Discussing Franco, we ascended to a rustic haven of enormous diversity, pines like umbrellas and those skirts, shimmering cottonwoods and cork trees and gigantic sycamores and various trees with dark oily leaves and acacias' feathery fern leaves, tumbling through green gorges, with huge ancient red stone farmhouses and strips of land with tall corn and leafy crops and always the cheerful round pines that reach exuerantly upward. We reached a grove of cork trees writhing over red rock along giant granite boulders gathering along a solemn pathway. At the end of it was a dolmen, Cova d'en Daina, from 2200-1700BC. The corridor to the graves of the dead is made of giant slabs surrounded by a circle of stones. This dolmen was rebuilt from the stones found upon the site. Its entrance was toward the southeast, so that the chamber of the dead could catch the rising sun at sacred times of the year. Jewelry and pottery and human remains have been found here, where stillness and gravity reign, in a region where we have not seen much gravity at all.
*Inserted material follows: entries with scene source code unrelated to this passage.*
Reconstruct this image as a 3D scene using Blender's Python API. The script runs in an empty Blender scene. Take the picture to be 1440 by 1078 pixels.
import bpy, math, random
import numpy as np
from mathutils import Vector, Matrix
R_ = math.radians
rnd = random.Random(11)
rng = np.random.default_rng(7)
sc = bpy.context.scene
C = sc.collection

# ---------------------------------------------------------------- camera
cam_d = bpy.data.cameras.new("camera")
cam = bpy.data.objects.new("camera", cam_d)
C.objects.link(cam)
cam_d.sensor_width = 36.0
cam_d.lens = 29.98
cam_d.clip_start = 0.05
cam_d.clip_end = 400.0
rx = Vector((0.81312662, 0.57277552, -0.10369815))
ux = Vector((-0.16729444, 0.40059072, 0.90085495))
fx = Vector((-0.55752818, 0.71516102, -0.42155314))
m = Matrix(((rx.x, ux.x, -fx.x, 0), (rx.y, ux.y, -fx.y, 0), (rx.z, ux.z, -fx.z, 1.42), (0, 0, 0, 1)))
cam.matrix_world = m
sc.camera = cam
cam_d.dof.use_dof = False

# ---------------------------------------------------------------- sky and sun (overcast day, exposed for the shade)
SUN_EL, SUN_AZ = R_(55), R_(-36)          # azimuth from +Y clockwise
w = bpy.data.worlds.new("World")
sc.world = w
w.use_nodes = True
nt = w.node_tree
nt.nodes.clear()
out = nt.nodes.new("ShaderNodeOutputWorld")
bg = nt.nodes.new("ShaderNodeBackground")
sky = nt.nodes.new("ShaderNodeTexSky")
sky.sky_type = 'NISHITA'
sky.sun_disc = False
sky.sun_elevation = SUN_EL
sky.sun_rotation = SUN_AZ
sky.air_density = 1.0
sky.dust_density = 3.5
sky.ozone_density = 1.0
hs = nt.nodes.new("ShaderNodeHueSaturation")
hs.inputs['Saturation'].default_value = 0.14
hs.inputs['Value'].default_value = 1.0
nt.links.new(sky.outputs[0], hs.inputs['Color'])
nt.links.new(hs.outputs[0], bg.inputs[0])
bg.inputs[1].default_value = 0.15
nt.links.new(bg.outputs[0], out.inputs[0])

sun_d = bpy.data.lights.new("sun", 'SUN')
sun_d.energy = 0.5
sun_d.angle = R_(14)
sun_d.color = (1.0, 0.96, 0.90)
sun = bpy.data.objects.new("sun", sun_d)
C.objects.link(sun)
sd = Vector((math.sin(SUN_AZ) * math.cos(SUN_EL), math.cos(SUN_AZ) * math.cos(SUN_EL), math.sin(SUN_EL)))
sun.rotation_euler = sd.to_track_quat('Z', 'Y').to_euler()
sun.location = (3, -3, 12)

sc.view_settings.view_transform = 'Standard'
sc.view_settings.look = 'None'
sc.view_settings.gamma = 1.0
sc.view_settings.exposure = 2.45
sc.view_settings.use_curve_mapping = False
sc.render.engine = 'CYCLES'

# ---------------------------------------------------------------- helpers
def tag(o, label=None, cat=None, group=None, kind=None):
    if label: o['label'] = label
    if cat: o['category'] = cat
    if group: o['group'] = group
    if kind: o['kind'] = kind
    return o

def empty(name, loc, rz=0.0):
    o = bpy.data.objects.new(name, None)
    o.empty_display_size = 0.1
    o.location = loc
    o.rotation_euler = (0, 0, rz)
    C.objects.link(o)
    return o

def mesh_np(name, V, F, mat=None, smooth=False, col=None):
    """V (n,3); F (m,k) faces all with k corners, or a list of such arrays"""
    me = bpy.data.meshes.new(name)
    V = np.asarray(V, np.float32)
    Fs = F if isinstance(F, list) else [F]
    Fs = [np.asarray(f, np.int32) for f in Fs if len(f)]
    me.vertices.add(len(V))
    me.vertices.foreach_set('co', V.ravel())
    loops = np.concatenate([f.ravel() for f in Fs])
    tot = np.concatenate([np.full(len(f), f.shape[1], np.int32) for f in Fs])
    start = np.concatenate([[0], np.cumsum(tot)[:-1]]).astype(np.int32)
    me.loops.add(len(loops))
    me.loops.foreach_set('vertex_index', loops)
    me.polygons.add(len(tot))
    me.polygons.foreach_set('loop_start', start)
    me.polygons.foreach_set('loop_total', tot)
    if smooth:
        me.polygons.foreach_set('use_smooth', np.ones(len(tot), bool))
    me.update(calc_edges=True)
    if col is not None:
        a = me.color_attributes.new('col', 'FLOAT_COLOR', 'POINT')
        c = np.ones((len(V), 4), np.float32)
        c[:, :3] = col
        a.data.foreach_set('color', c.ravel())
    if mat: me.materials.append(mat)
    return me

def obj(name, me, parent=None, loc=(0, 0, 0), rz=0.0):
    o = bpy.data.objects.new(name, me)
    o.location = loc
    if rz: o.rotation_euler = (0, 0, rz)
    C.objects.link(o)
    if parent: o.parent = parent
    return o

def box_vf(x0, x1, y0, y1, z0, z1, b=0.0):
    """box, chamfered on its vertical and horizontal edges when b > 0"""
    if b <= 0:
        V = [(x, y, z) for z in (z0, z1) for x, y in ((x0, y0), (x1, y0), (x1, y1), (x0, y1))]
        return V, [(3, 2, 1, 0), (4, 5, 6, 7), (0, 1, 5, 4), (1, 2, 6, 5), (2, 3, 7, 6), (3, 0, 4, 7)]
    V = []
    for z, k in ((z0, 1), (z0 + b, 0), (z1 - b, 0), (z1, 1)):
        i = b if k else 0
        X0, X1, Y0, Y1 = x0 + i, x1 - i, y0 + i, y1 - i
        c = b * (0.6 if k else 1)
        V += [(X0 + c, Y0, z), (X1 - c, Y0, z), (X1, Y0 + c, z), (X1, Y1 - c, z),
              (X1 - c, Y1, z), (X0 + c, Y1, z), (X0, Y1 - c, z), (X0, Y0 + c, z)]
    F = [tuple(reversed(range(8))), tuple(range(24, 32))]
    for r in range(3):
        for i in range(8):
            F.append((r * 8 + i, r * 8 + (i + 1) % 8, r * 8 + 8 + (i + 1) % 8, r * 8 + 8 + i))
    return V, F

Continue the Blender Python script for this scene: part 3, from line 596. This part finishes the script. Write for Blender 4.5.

We circled it and imagined the enormous effort of hauling this tonnage for the dead.

Romanya de la Selva
Further along the wild protected woods we wandered the stone passages of Romanya da Selva, a medieval village from the 10th c. The Romanesque church is dedicated to St. Martin, patron saint of soldiers, knights and tailors. And then we drove back through the sylvan haven to the highways, where traffic circles roll around large outdoor art, often of recycled industrial waste, sometimes just the waste itself, rusted factory and farm equipment. Beyond the commercial jumble Palafrugell is Calella, one of the ravishing former fishing villages that has become a resort of architectural elegance retaining the organic simplicity of the old village, beaches broken up by jetties include islands of living rock rising from the sea where people dive and bask. We had paella in a tavern where a young pregnant cat insisted on my lap in an ecstasy of affection. When the cat finally jumped off my lap to attend to a table where food had finally been served, a young mother sitting at the next table hugged her baby triumphantly. Meanwhile the gentleman whose food the cat was eyeing cast imploring looks at me, no one sure of my connection to the cat.

San Sebastian Lighthouse
Mt. San Sebastian has the most powerful lighthouse of this coast, an elegant white cylinder whirling in a 19th c. contraption. Up a dirt path we found a 15th c. watchtower and the remains of a 6th c BC Iberic settlement, with foundations of 2-room houses in exquisite roseate rock, where Greek vases and bronze foundries have occupied this sublime height of junipers over the plunge into stark indigo and white waters. The Iberic peoples were indigenous tribes who, because of the influx of Greek fishers and traders, attained a certain cultural coherence which did not survive the Roman soldiers. Trade with the Mediterranean has been established by the artifacts found, including a Medusa's head. We lingered in the ancient stillness, where a statue to St. Baldini, eerily baroque, stands in a little chapel. But more sacred was the sublime quiet and powerful sun, in the hazing sky. We could trace our path below, the rhythmic series beaches we had visited, rosy inlets between slices of cliff. I slept briefly in the Mediterranean aerie, and then drove on.

Costa Brava
At home we finally plunged into the Mediterranean, stretching our hot muscles and lying under humid round clouds with the sea at our feet.